- [The request] Only the lines from the start of the data through the one containing "from mathutils import Vector, Matrix" belong in your answer; return them exactly.

------ Given data

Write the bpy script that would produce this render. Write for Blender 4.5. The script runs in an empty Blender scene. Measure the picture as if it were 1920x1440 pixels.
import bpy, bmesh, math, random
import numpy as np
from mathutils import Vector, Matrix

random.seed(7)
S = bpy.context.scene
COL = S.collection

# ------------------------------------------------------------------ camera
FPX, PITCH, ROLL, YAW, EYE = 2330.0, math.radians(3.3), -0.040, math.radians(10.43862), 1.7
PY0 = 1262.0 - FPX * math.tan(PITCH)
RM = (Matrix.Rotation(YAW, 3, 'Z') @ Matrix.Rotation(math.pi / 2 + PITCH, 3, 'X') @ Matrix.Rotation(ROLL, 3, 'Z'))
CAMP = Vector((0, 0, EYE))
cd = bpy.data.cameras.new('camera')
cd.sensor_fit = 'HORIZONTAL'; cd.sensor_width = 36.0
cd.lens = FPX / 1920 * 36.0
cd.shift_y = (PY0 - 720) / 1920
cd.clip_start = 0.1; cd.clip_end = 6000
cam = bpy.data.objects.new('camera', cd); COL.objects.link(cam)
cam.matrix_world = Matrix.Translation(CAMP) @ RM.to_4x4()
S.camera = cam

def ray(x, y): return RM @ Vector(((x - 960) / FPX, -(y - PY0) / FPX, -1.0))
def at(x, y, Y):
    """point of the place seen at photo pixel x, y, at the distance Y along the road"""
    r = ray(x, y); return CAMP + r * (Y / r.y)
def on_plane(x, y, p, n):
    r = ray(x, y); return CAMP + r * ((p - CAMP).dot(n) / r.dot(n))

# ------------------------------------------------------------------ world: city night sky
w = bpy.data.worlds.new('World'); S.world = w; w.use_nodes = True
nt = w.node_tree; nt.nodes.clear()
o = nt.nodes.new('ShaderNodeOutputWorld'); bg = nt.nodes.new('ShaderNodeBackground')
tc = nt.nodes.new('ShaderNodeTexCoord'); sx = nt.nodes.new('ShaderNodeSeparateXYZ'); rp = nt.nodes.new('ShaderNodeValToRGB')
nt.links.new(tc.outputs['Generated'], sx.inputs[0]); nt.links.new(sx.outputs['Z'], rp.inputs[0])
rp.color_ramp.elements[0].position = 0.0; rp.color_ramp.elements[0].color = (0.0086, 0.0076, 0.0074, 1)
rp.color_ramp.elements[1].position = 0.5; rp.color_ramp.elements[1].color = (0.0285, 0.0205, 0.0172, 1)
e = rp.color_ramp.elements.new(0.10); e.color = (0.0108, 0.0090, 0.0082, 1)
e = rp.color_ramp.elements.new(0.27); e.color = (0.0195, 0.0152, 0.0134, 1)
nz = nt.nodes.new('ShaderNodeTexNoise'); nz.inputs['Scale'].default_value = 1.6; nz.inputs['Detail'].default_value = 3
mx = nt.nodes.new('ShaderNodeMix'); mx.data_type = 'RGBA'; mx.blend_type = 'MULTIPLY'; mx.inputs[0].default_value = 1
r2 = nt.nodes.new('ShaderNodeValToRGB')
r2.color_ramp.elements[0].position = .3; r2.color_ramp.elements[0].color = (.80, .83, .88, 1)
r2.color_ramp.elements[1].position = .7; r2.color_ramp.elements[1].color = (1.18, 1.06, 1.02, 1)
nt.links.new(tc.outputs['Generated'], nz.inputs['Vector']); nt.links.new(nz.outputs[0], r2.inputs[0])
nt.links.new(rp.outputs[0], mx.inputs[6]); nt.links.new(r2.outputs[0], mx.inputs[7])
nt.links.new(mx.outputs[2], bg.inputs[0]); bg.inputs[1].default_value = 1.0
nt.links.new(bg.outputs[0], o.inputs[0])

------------

- [Exercise answer]
Write the bpy script that would produce this render. Write for Blender 4.5. The script runs in an empty Blender scene. Measure the picture as if it were 1920x1440 pixels.
import bpy, bmesh, math, random
import numpy as np
from mathutils import Vector, Matrix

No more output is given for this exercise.